* WHAT IS ASKED:
Each line of the material below that holds the word "script" needs to be copied.
** START OF TASK MATERIAL **
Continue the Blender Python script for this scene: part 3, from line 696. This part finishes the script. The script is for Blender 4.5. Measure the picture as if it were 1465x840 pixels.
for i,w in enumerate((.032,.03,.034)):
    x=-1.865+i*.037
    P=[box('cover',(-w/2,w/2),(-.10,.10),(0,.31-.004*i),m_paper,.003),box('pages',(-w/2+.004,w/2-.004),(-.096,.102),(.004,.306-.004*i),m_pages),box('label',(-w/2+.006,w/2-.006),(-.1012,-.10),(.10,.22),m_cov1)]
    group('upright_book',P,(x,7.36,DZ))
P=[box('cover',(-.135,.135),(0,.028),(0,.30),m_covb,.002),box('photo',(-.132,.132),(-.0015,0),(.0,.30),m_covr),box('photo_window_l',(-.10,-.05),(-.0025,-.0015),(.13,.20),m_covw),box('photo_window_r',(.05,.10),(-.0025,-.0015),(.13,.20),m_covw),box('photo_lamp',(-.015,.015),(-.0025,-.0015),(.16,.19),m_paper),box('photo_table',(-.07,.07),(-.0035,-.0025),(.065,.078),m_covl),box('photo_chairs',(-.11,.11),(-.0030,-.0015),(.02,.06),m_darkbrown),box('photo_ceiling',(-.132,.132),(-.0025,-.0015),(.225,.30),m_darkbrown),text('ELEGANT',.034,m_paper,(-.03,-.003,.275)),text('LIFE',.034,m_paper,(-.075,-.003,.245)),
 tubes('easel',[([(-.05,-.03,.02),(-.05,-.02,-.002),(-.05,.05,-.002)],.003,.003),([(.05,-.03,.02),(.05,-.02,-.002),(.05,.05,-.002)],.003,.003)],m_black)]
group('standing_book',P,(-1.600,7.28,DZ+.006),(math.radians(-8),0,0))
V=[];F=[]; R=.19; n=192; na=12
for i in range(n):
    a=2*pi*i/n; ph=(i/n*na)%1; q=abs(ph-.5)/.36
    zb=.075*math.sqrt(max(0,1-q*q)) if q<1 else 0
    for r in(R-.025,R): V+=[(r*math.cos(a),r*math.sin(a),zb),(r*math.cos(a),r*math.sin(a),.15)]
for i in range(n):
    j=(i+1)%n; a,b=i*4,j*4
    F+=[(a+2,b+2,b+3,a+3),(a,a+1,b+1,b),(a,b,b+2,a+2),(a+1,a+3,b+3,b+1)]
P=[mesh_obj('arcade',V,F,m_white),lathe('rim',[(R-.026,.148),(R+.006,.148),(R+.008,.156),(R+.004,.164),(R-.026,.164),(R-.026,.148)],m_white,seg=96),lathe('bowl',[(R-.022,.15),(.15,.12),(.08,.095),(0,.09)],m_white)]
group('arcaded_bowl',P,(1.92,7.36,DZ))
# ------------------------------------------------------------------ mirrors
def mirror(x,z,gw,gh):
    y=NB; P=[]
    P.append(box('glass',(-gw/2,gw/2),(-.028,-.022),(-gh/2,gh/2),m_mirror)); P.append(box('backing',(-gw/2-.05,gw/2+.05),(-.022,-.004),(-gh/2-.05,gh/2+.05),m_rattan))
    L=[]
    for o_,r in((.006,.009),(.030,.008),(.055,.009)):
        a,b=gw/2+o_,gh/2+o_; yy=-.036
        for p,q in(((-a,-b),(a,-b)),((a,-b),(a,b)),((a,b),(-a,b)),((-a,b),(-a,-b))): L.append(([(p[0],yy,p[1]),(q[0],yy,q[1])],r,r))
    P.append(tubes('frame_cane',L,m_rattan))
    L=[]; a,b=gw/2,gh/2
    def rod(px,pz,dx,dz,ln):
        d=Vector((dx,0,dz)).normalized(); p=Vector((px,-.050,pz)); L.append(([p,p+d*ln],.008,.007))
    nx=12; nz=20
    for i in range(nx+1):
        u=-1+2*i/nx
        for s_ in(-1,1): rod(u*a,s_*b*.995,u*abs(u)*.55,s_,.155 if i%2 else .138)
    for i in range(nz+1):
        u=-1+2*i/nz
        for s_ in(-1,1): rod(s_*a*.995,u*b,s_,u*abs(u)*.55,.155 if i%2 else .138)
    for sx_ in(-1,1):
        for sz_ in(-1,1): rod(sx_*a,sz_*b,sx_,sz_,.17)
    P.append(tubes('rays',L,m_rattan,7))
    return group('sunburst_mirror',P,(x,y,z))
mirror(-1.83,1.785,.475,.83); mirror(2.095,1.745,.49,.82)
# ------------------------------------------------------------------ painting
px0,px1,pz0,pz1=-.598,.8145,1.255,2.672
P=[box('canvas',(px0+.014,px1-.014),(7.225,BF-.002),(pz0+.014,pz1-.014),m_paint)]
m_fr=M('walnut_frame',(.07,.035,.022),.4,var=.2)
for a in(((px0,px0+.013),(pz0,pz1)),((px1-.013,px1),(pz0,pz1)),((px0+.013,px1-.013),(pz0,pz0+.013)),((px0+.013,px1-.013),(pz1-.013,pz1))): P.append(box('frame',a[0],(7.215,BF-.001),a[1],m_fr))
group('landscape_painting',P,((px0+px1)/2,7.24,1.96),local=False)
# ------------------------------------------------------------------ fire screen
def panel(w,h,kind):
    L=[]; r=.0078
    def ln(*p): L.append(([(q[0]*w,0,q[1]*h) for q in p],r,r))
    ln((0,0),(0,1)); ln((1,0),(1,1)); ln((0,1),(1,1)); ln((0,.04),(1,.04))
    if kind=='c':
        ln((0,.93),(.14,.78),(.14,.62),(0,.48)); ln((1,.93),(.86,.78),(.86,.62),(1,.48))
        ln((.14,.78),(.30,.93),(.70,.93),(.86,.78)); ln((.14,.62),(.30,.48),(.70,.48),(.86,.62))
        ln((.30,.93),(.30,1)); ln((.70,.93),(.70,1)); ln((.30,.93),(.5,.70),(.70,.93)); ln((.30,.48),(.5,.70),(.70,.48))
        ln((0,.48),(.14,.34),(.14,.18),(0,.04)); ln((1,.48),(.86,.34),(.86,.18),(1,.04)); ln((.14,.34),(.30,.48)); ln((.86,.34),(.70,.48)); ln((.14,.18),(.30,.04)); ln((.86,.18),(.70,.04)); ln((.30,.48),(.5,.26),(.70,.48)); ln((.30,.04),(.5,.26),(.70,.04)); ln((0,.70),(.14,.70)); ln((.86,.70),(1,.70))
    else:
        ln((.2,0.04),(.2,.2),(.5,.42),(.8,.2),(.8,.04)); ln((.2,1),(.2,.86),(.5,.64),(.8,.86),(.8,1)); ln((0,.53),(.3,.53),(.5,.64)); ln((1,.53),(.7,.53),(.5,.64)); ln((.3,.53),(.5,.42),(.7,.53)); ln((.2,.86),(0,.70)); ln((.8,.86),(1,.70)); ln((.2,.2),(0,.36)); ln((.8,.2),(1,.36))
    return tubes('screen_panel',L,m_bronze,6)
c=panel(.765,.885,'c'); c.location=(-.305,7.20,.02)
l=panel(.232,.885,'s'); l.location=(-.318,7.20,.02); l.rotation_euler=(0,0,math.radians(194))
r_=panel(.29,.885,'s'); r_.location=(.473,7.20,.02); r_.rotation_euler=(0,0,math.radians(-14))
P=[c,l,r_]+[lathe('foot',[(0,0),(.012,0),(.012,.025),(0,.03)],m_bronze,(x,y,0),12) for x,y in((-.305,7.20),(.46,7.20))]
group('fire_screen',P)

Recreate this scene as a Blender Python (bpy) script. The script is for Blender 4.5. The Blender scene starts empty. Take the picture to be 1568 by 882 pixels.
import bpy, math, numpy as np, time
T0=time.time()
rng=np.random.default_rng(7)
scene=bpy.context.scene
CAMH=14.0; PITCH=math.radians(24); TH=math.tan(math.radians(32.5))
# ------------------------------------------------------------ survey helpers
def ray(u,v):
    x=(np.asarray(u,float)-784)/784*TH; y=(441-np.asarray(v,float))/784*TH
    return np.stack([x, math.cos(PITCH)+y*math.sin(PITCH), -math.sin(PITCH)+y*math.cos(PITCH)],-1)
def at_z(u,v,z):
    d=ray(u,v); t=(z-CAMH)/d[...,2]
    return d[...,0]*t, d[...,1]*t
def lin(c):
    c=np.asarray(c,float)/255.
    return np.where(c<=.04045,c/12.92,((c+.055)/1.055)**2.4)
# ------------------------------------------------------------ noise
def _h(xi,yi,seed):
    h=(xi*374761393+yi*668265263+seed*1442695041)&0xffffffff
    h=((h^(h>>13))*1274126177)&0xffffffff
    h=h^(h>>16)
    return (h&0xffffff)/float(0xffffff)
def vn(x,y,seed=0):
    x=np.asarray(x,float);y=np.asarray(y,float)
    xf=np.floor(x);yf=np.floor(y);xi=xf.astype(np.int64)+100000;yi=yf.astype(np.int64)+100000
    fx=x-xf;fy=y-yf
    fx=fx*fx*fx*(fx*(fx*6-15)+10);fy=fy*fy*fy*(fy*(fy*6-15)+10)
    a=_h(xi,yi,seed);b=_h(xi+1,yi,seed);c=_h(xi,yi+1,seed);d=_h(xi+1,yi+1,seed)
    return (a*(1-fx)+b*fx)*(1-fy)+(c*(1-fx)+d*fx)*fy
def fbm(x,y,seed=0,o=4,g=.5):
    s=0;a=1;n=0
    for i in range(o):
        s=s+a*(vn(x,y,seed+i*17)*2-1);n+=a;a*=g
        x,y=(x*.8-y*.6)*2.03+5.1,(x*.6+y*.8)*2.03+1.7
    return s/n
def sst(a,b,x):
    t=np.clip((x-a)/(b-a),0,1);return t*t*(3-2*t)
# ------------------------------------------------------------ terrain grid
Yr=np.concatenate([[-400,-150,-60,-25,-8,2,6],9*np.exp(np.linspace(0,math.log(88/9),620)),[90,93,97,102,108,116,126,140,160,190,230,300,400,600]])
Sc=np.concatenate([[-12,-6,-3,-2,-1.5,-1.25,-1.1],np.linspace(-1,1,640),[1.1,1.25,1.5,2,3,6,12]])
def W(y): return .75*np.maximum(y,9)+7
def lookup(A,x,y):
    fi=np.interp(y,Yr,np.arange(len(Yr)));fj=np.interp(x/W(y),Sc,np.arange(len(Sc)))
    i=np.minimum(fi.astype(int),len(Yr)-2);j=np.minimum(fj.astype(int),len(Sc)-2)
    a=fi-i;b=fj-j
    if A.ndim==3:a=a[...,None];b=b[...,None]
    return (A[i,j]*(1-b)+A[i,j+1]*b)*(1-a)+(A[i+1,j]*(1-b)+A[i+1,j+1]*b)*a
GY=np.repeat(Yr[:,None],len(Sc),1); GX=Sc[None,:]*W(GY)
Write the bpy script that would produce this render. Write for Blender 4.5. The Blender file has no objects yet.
** END OF TASK MATERIAL **
* TASK ANSWER:
Continue the Blender Python script for this scene: part 3, from line 696. This part finishes the script. The script is for Blender 4.5. Measure the picture as if it were 1465x840 pixels.
Recreate this scene as a Blender Python (bpy) script. The script is for Blender 4.5. The Blender scene starts empty. Take the picture to be 1568 by 882 pixels.
Write the bpy script that would produce this render. Write for Blender 4.5. The Blender file has no objects yet.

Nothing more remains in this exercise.